At the outbreak of the First World War in 1914 a German officer went on record as proclaiming: “He is a Jupiter, standing on the Olympus of his iron-studded might, the lightning-bolts in his grasp. At this moment he is God and master of the world.”
Daisy, Princess of Pless, who frequently saw the “mercurial mobility of the Emperor’s convictions” at the court of Berlin as well as at her husband’s residences in Pless and Fürstenstein, observed in her diaries in December 1905: “He is apt to rise to a pitch of excitement so difficult for his Ministers to control, that they do not tell him everything for fear of what he might do”. While chatting with the Emperor about the mistakes in Germany’s policy toward Britain, Daisy would confront him adroitly with a mixture of facts followed by flattery.
The Emperor’s colonial, commercial and naval ambitions irritated France and Great Britain and paved the way for the Great War. After the assassination of Archduke Franz Ferdinand in Sarajevo in 1914, the Emperor plunged headlong into war by hastily declaring German support for Austria. However he increasingly became a mere figurehead for powerful German war lords. His credibility also waned through a lack of constructive decisions and his disastrous cabinet appointments. With the war lost, William abdicated on 9 November 1918 and fled the country to Holland, where he lived out his life. He married 2ndly in exile in 1922 Hermine, Princess of Reuss (1886–1947).
At the time of this photograph, in 1902, the Emperor was still happy to visit England and to be entertained by either the British royal family or distinguished members of the aristocracy, including Daisy’s sister Shelagh and her husband, the Duke of Westminster. Regattas, military parades and hunting were his pastimes. Whereas Pless in Silesia was for big game, such as deer and bison, Sandringham in Norfolk, with its light sandy soil, was an excellent breeding ground for partridges, pheasants and rabbits, and thousands would be killed in the course of a shooting party.

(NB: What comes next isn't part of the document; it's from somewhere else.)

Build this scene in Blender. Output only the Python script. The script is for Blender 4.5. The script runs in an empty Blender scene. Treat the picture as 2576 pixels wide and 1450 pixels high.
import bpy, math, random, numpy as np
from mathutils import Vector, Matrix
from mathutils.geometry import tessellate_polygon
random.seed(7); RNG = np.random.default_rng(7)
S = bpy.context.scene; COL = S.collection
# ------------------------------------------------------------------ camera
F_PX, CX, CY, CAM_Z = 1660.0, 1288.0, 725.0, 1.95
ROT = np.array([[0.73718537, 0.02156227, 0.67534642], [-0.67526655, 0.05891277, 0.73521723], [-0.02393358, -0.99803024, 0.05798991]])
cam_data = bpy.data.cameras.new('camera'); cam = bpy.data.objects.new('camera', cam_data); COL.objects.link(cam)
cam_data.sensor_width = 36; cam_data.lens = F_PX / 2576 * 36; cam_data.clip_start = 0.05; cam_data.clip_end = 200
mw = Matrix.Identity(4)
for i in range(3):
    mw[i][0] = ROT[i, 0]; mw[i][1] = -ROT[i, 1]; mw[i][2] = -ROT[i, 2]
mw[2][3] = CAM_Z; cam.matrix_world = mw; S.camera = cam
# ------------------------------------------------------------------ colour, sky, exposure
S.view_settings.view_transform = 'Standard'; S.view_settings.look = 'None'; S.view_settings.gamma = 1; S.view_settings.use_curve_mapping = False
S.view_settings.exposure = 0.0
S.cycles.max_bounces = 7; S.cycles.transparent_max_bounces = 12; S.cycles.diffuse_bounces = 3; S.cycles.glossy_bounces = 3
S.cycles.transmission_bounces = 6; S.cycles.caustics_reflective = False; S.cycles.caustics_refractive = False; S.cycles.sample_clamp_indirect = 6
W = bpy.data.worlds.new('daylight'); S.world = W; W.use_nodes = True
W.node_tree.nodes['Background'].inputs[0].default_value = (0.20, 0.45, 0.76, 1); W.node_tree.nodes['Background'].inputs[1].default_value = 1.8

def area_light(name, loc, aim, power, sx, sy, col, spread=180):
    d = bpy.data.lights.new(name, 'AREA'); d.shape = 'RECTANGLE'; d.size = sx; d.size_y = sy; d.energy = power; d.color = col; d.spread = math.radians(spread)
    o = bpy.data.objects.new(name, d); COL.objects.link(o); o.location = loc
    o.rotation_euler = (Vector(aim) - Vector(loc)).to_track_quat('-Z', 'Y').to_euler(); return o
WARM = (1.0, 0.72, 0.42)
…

During this visit the Emperor “followed by four light blue Jägers with horns and loaded guns, performed some amazing one-handed shooting, seizing gun after gun and firing with startling speed, while his bag of pheasants earned the wonder of the shooting parties.” He considered his visit to Sandringham such a success that the following year, he told Queen Alexandra’s father, the King of Denmark, that in England he had felt accepted as “a member of the family."
Even though Lafayette complained that the Emperor was one of his most difficult subjects to photograph – “he simply hates being photographed – Daisy claimed that he generally “adored being photographed surrounded by the house-party… His left hand and arm would be carefully turned away from the camera, or concealed in a large sable muff.” Whenever portrayed, William would attempt a pose which would remove from view his disabled arm and give him the majesty he always strove to represent. In this photograph, in a pale blue hunting suit with Tyrolean hat and black cocks’ feathers, his coat is carefully arranged to cover his left arm. What the Emperor had not foreseen, was a servant appearing doorway behind him. However, the Lafayette studio’s skilful retoucher has removed the servant from the image, leaving behind a ghostly outline.
This photograph was reproduced in the Ladies’ Field magazine on 28 March 1903.